The new North Park Community Plan, which covers 2,260 acres, focuses much future development in two nodes: 30th Street and El Cajon Boulevard and 30th Street and University Avenue.

The plan also encourages replacement of housing built between the 1960s and 1980s that community leaders say veers from the area’s traditional architecture.

In addition, the plan includes incentives for pedestrian–oriented projects on the blocks between Lincoln Avenue and Howard Avenue, and transit-oriented projects along Park Boulevard and El Cajon Boulevard.

The new Uptown Community Plan, which covers 2,700 acres, lifts height limits for new construction by rescinding 2008’s interim height ordinance.

The cap remains 50 feet in Mission Hills, but is 65 feet in Bankers Hill and could rise to 150 feet there with a special permit. And in Hillcrest, buildings can be 100 feet tall east of state Route 163 and 120 feet tall in the central part of the community west of the freeway.

The plan also calls for closing a notorious gap in the University Avenue bike path to improve safety and encourage more commuting by bicycle.

In addition to Mission Hills and Hillcrest, Uptown includes Bankers Hill, Park West, Middletown and University Heights.

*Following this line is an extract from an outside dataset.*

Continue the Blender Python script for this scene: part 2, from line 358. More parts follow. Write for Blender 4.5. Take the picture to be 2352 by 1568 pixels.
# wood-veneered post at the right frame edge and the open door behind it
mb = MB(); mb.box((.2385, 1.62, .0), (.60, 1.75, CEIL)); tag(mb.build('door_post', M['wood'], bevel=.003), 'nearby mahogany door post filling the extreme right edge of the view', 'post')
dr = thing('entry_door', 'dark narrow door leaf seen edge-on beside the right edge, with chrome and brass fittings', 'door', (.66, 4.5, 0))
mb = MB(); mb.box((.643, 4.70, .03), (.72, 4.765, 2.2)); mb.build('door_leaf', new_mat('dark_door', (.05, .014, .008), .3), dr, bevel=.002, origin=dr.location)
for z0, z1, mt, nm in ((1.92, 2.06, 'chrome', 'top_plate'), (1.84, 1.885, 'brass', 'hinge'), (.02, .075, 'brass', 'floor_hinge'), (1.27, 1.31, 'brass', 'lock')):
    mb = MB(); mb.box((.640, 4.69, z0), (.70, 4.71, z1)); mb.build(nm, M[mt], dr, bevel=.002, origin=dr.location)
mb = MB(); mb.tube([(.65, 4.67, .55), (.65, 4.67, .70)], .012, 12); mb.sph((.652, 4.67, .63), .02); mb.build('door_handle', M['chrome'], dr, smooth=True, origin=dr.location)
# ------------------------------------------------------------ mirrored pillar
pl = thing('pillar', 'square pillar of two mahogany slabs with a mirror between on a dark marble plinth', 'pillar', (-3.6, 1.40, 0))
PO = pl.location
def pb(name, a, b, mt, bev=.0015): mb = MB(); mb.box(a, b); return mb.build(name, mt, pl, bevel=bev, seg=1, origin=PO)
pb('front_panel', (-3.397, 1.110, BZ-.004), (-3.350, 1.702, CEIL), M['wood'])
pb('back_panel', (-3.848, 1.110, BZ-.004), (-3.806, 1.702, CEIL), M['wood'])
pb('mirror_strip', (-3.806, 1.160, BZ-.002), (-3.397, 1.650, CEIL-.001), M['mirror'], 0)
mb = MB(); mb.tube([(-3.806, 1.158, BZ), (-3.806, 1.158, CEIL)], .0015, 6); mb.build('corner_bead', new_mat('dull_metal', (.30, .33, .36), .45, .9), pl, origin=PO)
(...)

The new Golden Hill Community Plan, which covers 745 acres, reduces density in the eastern and central parts of the community and in much of South Park. Density increases in the western portion of Golden Hill, particularly near downtown and San Diego City College.

Two local nonprofits, Mission Hills Heritage and Save Our Heritage, sued the city on Jan. 4 to block the new Uptown plan based on concerns its potential environmental effects hadn’t been properly studied.